GIVEN PROBLEM: Pick out each line containing the string "script" and copy it.

DATASET EXCERPT:
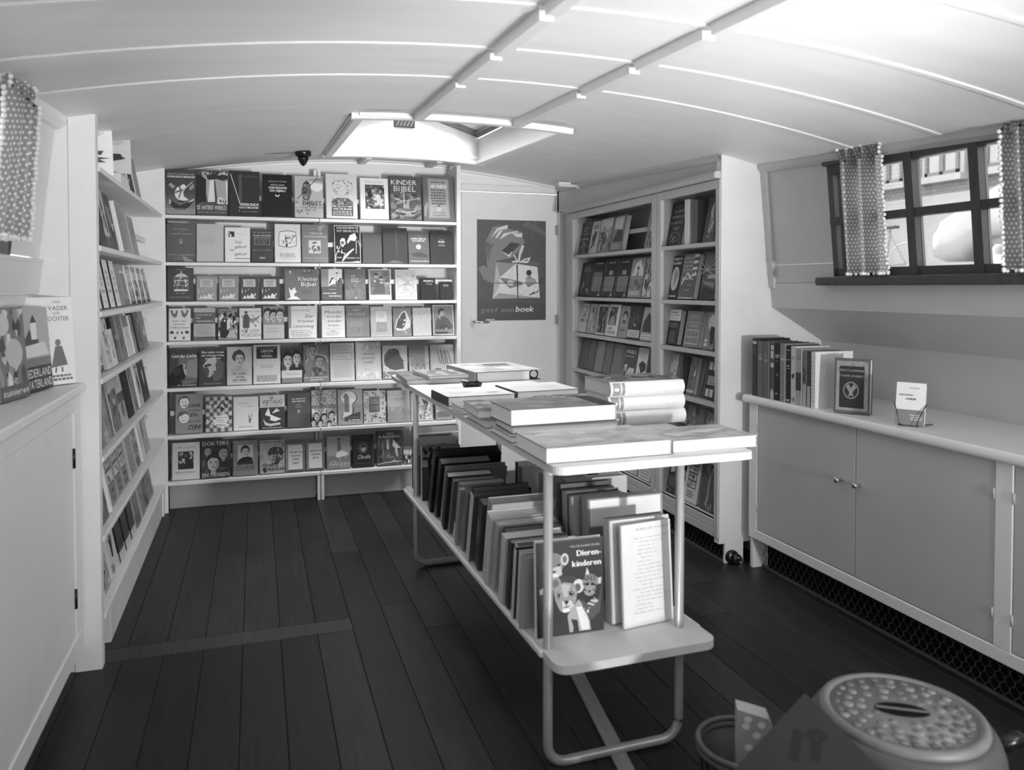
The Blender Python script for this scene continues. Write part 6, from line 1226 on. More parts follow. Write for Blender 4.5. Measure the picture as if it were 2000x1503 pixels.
RB(1, 1364, 1392.5, .22, 84, 'dark book with pale radiating rays, bookcase right bay second row', sum([ST(170, .02, (.3, .62), (.3 + .6 * math.cos(R_(a)), .62 + .35 * math.sin(R_(a)))) for a in range(-20, 200, 24)], []) + L(.4, 1, .44, .52, 2, 206, 3, .03, .02) + P(130, (.1, .4), (.95, .34), (.95, .24), (.2, .34)) + P(50, (.05, .02), (.2, .28), (.95, .2), (.95, .02)))
RB(2, 1128, 1143, .183, 196, 'pale book with dotted pattern, third row left end of bookcase', M(.1, .35, .95, .9, [110, 150, 90, 214], 26, .1, 3))
RB(2, 1145, 1160, .183, 170, 'grey book with scattered dark blossoms, third row of bookcase', M(.2, .05, .9, .95, [70, 150, 206], 16, .13, 5))
RB(2, 1161.5, 1180, .183, 206, 'white-bordered book with dark crowd photograph, third row of bookcase', R(.1, .06, .98, .92, 50) + M(.12, .08, .96, .9, [110, 40, 84, 160], 30, .12, 6, 1.6))
RB(2, 1181.5, 1204, .185, 226, 'white book with photo of a mosque-like arch above lettering, third row', R(.1, .34, .78, .92, 84) + P(160, (.15, .35), (.3, .6), (.5, .66), (.65, .55), (.68, .35)) + M(.12, .6, .76, .9, [190, 50, 120], 16, .1, 4) + T('ALBERT', .15, .6, .2, .08, 70) + T('SCHWEITZER', .08, .85, .07, .09, 70))
RB(2, 1206.5, 1222.5, .18, 160, 'grey book with dark-haired head in profile, third row of bookcase', E(.55, .72, .3, .14, 60) + P(190, (.4, .75), (.7, .72), (.65, .5), (.5, .4), (.4, .55)) + E(.5, .5, .2, .06, 90) + L(.2, .8, .2, .28, 2, 96, 3, .03))
RB(2, 1224, 1247, .185, 60, 'dark night picture book with white base label, third row', M(.05, .3, .95, .95, [50, 84, 70], 18, .2, 4) + E(.5, .42, .08, .05, 170) + R(0, .05, 1, .27, 206) + L(.1, .9, .08, .24, 3, 130, 4, .02, .05))
RB(2, 1249, 1271.5, .18, 170, 'pale book with large dark pointed dome, third row of bookcase', P(70, (.1, .25), (.12, .55), (.5, .85), (.9, .6), (.95, .25)) + R(.1, .88, .95, .97, 206) + L(.1, .95, .04, .2, 2, 215, 4, .05, .05))
RB(2, 1297, 1322, .175, 50, 'dark book with white top panel DE STERREN, bookcase right bay', R(0, .68, 1, 1, 214) + L(.15, .85, .88, .96, 1, 80, 1, .03) + T('DE STERREN IN', .08, .9, .81, .05, 60) + T('HUN LOOP', .15, .75, .72, .05, 60) + L(.1, .9, .48, .62, 4, 130, 3, .02) + L(.2, .8, .05, .4, 7, 140, 5, .02), t=.03)
RB(2, 1333, 1365, .172, 126, 'grey book with white floor-plan drawing, bookcase right bay third row', T('HUIZEN EN', .2, .8, .66, .04, 196) + T('BOUWEN', .25, .75, .56, .05, 210) + FR(.1, .08, .9, .48, .025, 190) + ST(190, .02, (.4, .1), (.4, .48)) + ST(190, .02, (.1, .28), (.9, .28)) + ST(190, .02, (.65, .28), (.65, .48)) + L(.2, .8, .8, .92, 2, 180, 3, .02), t=.03, bg=214)
RB(2, 1372, 1393, .172, 130, 'book with pale globe and dark hand, bookcase right bay third row', E(.62, .72, .4, .22, 190) + P(46, (.5, .62), (.9, .6), (.95, .2), (.7, .1), (.5, .4)) + R(.1, .08, .36, .16, 210) + R(.1, .2, .36, .27, 206), t=.024)
for u0, u1, g, lb in ((1129, 1144.5, 84, 'plain dark cloth book, first in the fourth bookcase row'), (1146.5, 1158, 90, 'dark glossy plain book, second in the fourth bookcase row'), (1160, 1175, 130, 'pale grey plain wrapped book, third in the fourth bookcase row'), (1177, 1190.5, 104, 'mid-dark wrapped book, fourth in the fourth bookcase row'), (1192.5, 1210, 116, 'plain grey cloth book beside the ENGELS book, fourth row')):
    RB(3, u0, u1, .185, g, lb, ST(g + 40, .015, (.3, .8), (.7, .5)) + L(.3, .7, .82, .9, 1, g + 40, int(u0), .02), t=.028, bg=150)
RB(3, 1214, 1237, .185, 76, 'dark book ENGELS with pale harbour picture, fourth bookcase row', T('ENGELS', .1, .9, .78, .1, 230, 0, .012) + L(.1, .85, .66, .71, 1, 190, 3, .03, .05) + P(214, (.05, .05), (.1, .4), (.35, .45), (.3, .2), (.5, .35), (.95, .35), (.95, .04)) + M(.1, .05, .9, .35, [60, 150, 226], 18, .08, 4) + P(60, (.1, .2), (.3, .25), (.3, .05), (.12, .05)), t=.026)
RB(3, 1239, 1258.5, .185, 214, 'white book with dark tilted car shape, fourth bookcase row', P(60, (.2, .5), (.5, .62), (.9, .55), (.95, .35), (.5, .25)) + P(40, (.25, .3), (.5, .12), (.9, .3), (.9, .25), (.5, .04), (.25, .2)) + L(.1, .9, .7, .95, 5, 190, 3, .02), t=.026)
RB(3, 1260.5, 1271.5, .18, 52, 'black leaning book with white curl, right end of fourth row', P(206, (.6, .02), (.7, .3), (.95, .5), (.8, .1)) + ST(120, .03, (.4, .9), (.3, .1)))
RB(3, 1301, 1317.5, .18, 190, 'pale narrow book with dark sketches, bookcase right bay fourth row', M(.2, .1, .9, .9, [120, 96, 206], 16, .1, 4))
RS(1334, .175, .05, .03, 80, 84, 'thin dark upright volume, bookcase right bay fourth row', 3)
RB(3, 1340, 1355, .18, 120, 'leaning picture book with bright painted glint, bookcase right bay fourth row', pat(120, 91, 26, .13) + P(226, (.7, .5), (.85, .7), (.9, .5)) + R(0, .06, 1, .12, 196))  # pale triangle is a glint drawn into the cover print
RB(3, 1361, 1372, .175, 76, 'dark warped booklet, bookcase right bay fourth row', ST(150, .05, (.8, .95), (.6, .4), (.2, .02)), t=.014)
RB(3, 1374, 1393.5, .178, 40, 'black book with white grid squares, bookcase right bay fourth row', sum([R(.15 + .42 * (j % 2), y, .48 + .42 * (j % 2), y + .2, 190) for j in range(2) for y in (.06, .75)], []) + L(.2, .95, .36, .6, 6, 206, 3, .025, .02), t=.026)
RB(4, 1334, 1368, .20, 110, 'grey book behind the table stack, bookcase right bay fifth row', pat(110, 95, 18, .14) + L(.1, .8, .5, .56, 1, 190, 3, .03), t=.03)
RB(4, 1372, 1393.5, .19, 130, 'mid-grey landscape book, bookcase right bay fifth row', R(0, .5, 1, .8, 170) + pat(120, 97, 14, .15), t=.03, bg=190)
RB(5, 1196, 1216, .215, 66, 'dark book low in the left bay of the bookcase', pat(66, 99, 14, .15))
RB(5, 1218, 1245, .215, 176, 'pale sketch-covered book low in left bay, bottom row', M(.05, .05, .95, .95, [120, 150, 206], 26, .1, 5))
RB(5, 1247, 1270.5, .215, 150, 'grey book with pale foot panel, right end bottom row left bay', M(.05, .35, .95, .95, [120, 170, 140], 20, .16, 5) + R(0, 0, 1, .3, 190) + L(.1, .9, .04, .26, 3, 130, 3, .02, .05))
RB(5, 1296, 1321, .222, 60, 'dark book with sailing mast against pale sky, bottom row right bay', P(200, (.15, .98), (.75, .98), (.7, .5), (.2, .45)) + ST(50, .03, (.4, .4), (.42, .92)) + P(50, (.55, .45), (.65, .7), (.7, .45)) + L(.1, .9, .15, .4, 5, 130, 3, .02) + M(.1, .02, .9, .12, [190, 60], 8, .06, 3))
RB(5, 1334, 1362, .222, 196, 'white book with column of four framed pictures, bottom row', R(.2, .3, .8, .96, 50) + sum([R(.24, .32 + .16 * j, .76, .45 + .16 * j, 190) for j in range(4)], []) + sum([M(.26, .33 + .16 * j, .74, .44 + .16 * j, [60, 96], 9, .06, j) for j in range(4)], []) + L(.25, .75, .1, .26, 3, 130, 3, .025))
RB(5, 1366, 1392.5, .222, 84, 'dark book with pale twisting tree trunk, right end bottom row', P(150, (.4, .1), (.5, .3), (.44, .5), (.52, .75), (.7, .9), (.6, .7), (.56, .5), (.62, .3), (.6, .1)) + M(.2, .7, .9, .97, [120, 150, 96], 20, .1, 3) + M(.05, .02, .95, .16, [130, 100, 160], 18, .1, 4))

# ------------------------------------------------------------------ books on the left cupboard
for i, (x, y, rz, wd, h, t, g, lb, art) in enumerate((
    (-.622, 2.31, 80, .155, .245, .03, 120, 'flower-photo book with script nieren, nearest on the left cupboard', M(.02, .15, .98, .98, [60, 150, 190, 84, 214], 40, .15, 3) + E(.2, .82, .25, .12, 200) + E(.55, .5, .3, .16, 190) + R(0, 0, 1, .16, 96) + T('tuinieren', .05, .95, .05, .07, 226, .2)),
    (-.608, 2.478, 80, .172, .24, .03, 130, 'book lettered NEDERLAND with white church picture, left cupboard', R(0, .4, 1, 1, 176) + P(70, (0, .55), (.3, .75), (.4, .62), (.6, .62), (.6, .45), (0, .45)) + P(226, (.35, .62), (.55, .62), (.55, .82), (.45, .88), (.35, .82)) + P(60, (.33, .82), (.45, .92), (.57, .82)) + P(214, (.1, .55), (.8, .58), (.95, .42), (.1, .42)) + R(0, .3, 1, .4, 120) + R(0, 0, 1, .3, 46) + T('NEDERLAND', .02, .97, .17, .1, 226) + T('WATERLAND', .02, .97, .04, .1, 226)),
    (-.640, 2.622, 50, .162, .268, .032, 232, 'tall white book with a small drawn girl, behind on left cupboard', T('VAN', .6, .75, .93, .03, 130) + T('VADER', .5, .9, .85, .05, 90) + T('OP', .6, .75, .8, .03, 130) + T('DOCHTER', .4, .92, .73, .05, 90) + E(.66, .48, .06, .04, 130) + P(120, (.5, .2), (.6, .44), (.74, .44), (.84, .22)) + ST(96, .03, (.6, .2), (.58, .14)) + ST(96, .03, (.72, .2), (.72, .14)) + L(.5, .95, .04, .12, 2, 110, 3, .025)))):
    book((x, y, .9186), (-R_(4), 0, R_(rz)), wd, h, t, g, art, label=lb, group='books on the left cupboard')

# ------------------------------------------------------------------ books on the right counter: a row, spines out, and one facing
row = [(.040, .245, 60, 50, 'dark speckled volume, first by the bulkhead on the right counter', R(.1, .9, .9, .95, 190) + L(.1, .9, .74, .84, 3, 110, 2, .012) + M(.2, .1, .9, .6, [150, 50], 5, .06, 3)),
       (.042, .235, 100, 104, 'grey encyclopaedia volume with pale letters WP, left of its twin', T('WP', .2, .9, .66, .05, 206) + L(.2, .8, .72, .78, 2, 170, 3, .012) + R(0, .05, 1, .06, 70)),
       (.040, .235, 100, 100, 'grey encyclopaedia volume with letters WP, right of its twin', T('WP', .2, .9, .64, .05, 200) + L(.2, .8, .72, .78, 2, 170, 5, .012) + R(0, .05, 1, .06, 70)),
       (.032, .235, 84, 90, 'dark volume with white labels on its spine, right counter', R(.1, .87, .9, .95, 196) + R(.1, .72, .9, .85, 200) + R(.1, .56, .9, .64, 210) + E(.5, .08, .45, .1, 190)),
       (.040, .235, 40, 36, 'black encyclopaedia volume with large white WP, right counter', T('WP', .1, .95, .73, .075, 226) + L(.2, .9, .67, .7, 1, 150, 1, .015) + T('-G', .3, .7, .42, .05, 190) + L(.1, .9, .1, .14, 1, 190, 2, .02)),
       (.036, .235, 124, 130, 'light grey volume with white WP lettering, right counter', T('WP', .1, .95, .70, .065, 230) + L(.1, .9, .78, .8, 1, 190, 2, .012) + R(.45, .45, .6, .47, 70) + L(.1, .9, .1, .13, 1, 190, 2, .02)),
       (.028, .228, 46, 40, 'black ribbed leather spine with gold bands, right counter', R(0, .92, 1, .93, 190) + R(0, .75, 1, .76, 190) + R(0, .60, 1, .61, 196) + R(.1, .64, .9, .66, 170) + R(0, .4, 1, .41, 90) + R(0, .25, 1, .26, 90) + R(0, .03, 1, .06, 190)),
       (.036, .228, 196, 200, 'pale spine with dark leaf drawings, right counter', T('PACT', .1, .9, .77, .05, 50) + P(60, (.1, .5), (.8, .54), (.6, .44), (.2, .44)) + M(.1, .03, .9, .12, [60, 110], 6, .1, 3)),
       (.038, .222, 150, 160, 'grey spine with darker middle block, right counter', L(.1, .9, .8, .98, 6, 96, 1, .01, 0) + R(0, .26, 1, .58, 66)),
       (.026, .215, 130, 110, 'spine with zigzag pattern over pale foot, right counter', ST(60, .06, (.1, .7), (.9, .6), (.1, .5), (.9, .45)) + R(0, 0, 1, .4, 176)),
       (.024, .215, 60, 66, 'dark spine with pale foot, beside the zigzag one', M(.1, .5, .9, .95, [40, 90], 6, .2, 3) + R(0, 0, 1, .38, 170)),
       (.030, .216, 214, 214, 'white wrapped volume just behind the facing encyclopaedia', L(.2, .7, .1, .95, 12, 130, 3, .014))]
y = 2.875; rr3 = random.Random(9)
for i, (t, h, g, sg, lb, sp_) in enumerate(row):
    y -= t * .95 + .0012
    book((2.022 + rr3.uniform(0, .006), y, .7556), (0, 0, 0), .165 + rr3.uniform(-.01, .014), h, t * .95, g, None, spine=sp_, sg=sg, label=lb, group='row of volumes on the right counter', pg=206)
c = onZ(1626, 805, .756)
book((c.x + .004, c.y, .7562), (-R_(3), 0, R_(-57)), .125, .20, .034, 96, R(.06, .05, .94, .95, 150) + M(.06, .05, .94, .95, [130, 165], 40, .05, 3) + R(.16, .1, .84, .86, 50) + T('ENCYCLOPEDIE', .18, .82, .765, .035, 180) + T('VOOR OUDERS', .18, .82, .665, .035, 180) + E(.48, .42, .215, .155, 150, 24) + E(.48, .42, .19, .137, 50, 24) + P(140, (.34, .48), (.4, .54), (.48, .46), (.56, .54), (.63, .48), (.52, .38), (.56, .3), (.48, .33), (.4, .3), (.44, .38)), sg=80, label='dark framed book ENCYCLOPEDIE VOOR OUDERS standing cover out on the counter', group='row of volumes on the right counter', pg=226)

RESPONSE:
The Blender Python script for this scene continues. Write part 6, from line 1226 on. More parts follow. Write for Blender 4.5. Measure the picture as if it were 2000x1503 pixels.
    (-.622, 2.31, 80, .155, .245, .03, 120, 'flower-photo book with script nieren, nearest on the left cupboard', M(.02, .15, .98, .98, [60, 150, 190, 84, 214], 40, .15, 3) + E(.2, .82, .25, .12, 200) + E(.55, .5, .3, .16, 190) + R(0, 0, 1, .16, 96) + T('tuinieren', .05, .95, .05, .07, 226, .2)),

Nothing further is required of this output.